Posted by uthostageFeb 25
The cubicle walls are bare. All the cabinets and drawers are empty. Almost. The write board is completely white, except for the lone Café Rio magnet in the corner. The name tag I created is the only thing left to prove I was once there. But it won’t be there much longer.
I say goodbye to the head of Accounting, thanking her again for lunch today. The head of our corporate Finance Department wishes me luck in my future endeavors. He really doesn’t know me. But I accept his good wishes. What else can I do?
Heading down the stairs, I feel the tears wanting to come. But I hold them back. Not today. I will not let my emotions…well, you know.
I remember how earlier today my boss refused to talk about tomorrow being my last day. I will miss her. I know she will miss me. I think she feels badly that she is now staying on another month. A recent change. I don’t blame her. I feel so grateful to have met her and gotten to know her. It is sad that she will be there alone now. I will miss her.
I walk out the door and get in my car. I only have to do this one more time. Tomorrow.
My last day.
I know it will be hard. Very hard. I don’t want to say goodbye. I work with some great people. I am forever changed by having them in my life. I refuse to let them walk out of my life when I walk out the door for the last time. I think it will be slightly easier knowing I will meet some of them later for drinks.
And I WILL drink.
I back my car out and leave the parking lot.
One more time.
Tomorrow.




7 comments
Comment by Susan Kishner on February 25, 2010 at 10:27 pm
I finally decided to write a comment on your blog. I just wanted to say good job. I really enjoy reading your posts.
Comment by nic @mybottlesup on March 1, 2010 at 6:26 pm
cheers baby!
uthostage Reply:
March 2nd, 2010 at 5:35 pm
Thanks hun! *clink*
Comment by Emma on March 2, 2010 at 1:59 pm
Hey hope the last day all went well and you are doing ok x
uthostage Reply:
March 2nd, 2010 at 5:40 pm
Thx. My last day actually was ok. I didn’t make it out dry-eyed, but I managed not to get too weepy. (hee hee)
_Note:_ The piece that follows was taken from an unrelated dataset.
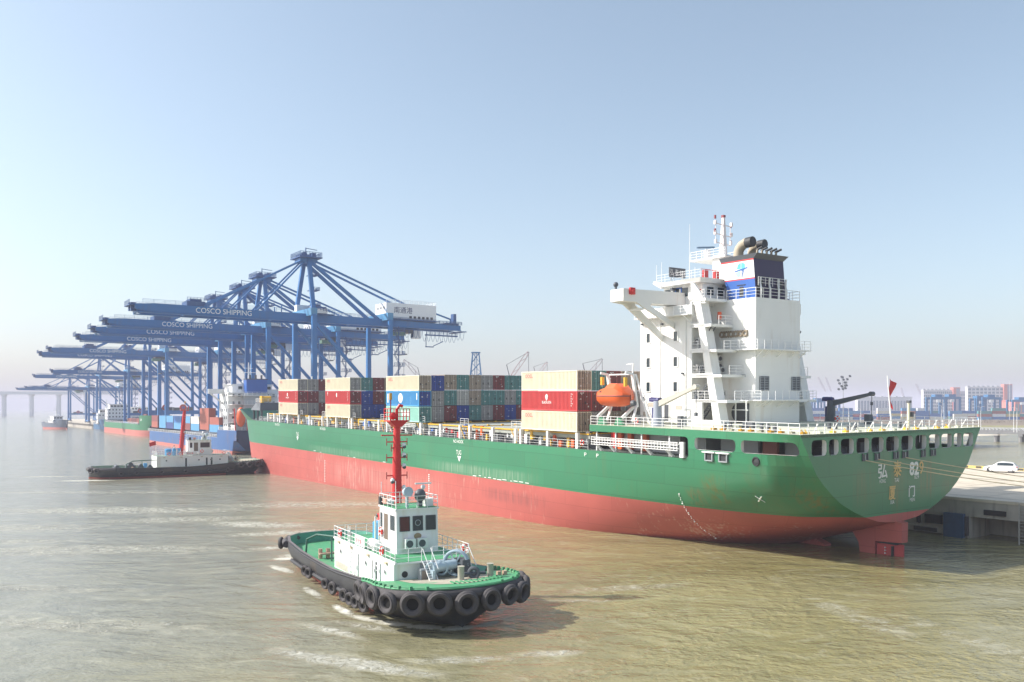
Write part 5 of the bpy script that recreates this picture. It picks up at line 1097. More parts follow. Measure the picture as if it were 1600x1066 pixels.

Comment by Michele on March 2, 2010 at 4:53 pm
I drank heavily for you in celebration of all that is freedom and change in your life. I hope it helped you because I was paying for it BIGTIME all day on Saturday. Hangovers suck….how come shots are so awesome??
uthostage Reply:
March 2nd, 2010 at 5:45 pm
I knew you were totally with me in spirit. About the shots… my guess is they have to be good otherwise the hangovers just wouldn’t be worth it, right? ROFL
Being downtown Friday I couldn’t get too hammered cuz I had to drive. But the girls took care of that for me. One of them stuck my keys in someone else’s purse (on accident…at least I hope), so I had more time to sober up before driving home. And then I crashed on the couch. I’m a worthless drunk.